Leider verfolgt die Südtiroler Landesregierung keine konsequente Verkehrspolitik zugunsten der öffentlichen Verkehrsmittel und der Bahn. Während das Bahnfahren immer weniger komfortabel wird, Haltestellen eingespart statt daß nach einem modernen Metro-System neue eröffnet werden, immer noch ist die Anbindung an die Brennerstrecke umständlich und zeitraubend für die Verbindung nach Bozen und statt der Einrichtung eines Verkehrsverbundes in kurzem Zeittakt mit gutem Service wird parallel zum Bahnstreckenverlauf der rennpistenähnliche Ausbau der Staatsstraße gefördert, so daß die wenigen verbliebenen Fahrgäste wohl bald wieder zum Autoschlüssel greifen werden. Die Ergebnisse der gleichen inkonsequenten Politik sind auch im Vinschgau zu besichtigen, so daß auch um die Rentabilität der wiedereröffnteten Vinschgauer Bahn zu bangen ist.

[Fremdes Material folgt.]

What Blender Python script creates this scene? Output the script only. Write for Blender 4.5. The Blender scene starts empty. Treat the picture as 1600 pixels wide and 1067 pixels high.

Es erscheint neben einer anderen politischen Präferenz der künftigen Verkehrsträger aber auch dringend erforderlich, diese Bauten der Eisenbahnpionierzeit – die an keiner anderen Stelle Europas in dieser Vollständigkeit überkommen sind – als technische Denkmäler von europäischem Rang in ihrer Gesamtheit unter denkmalpflegerischen Ensembleschutz zu stellen. So lautet jedenfalls die Empfehlung des Kuratoriums für Technische Denkmäler in Südtirol und so erwarten es die Bürger, die um die Identität ihrer Heimat besorgt sind.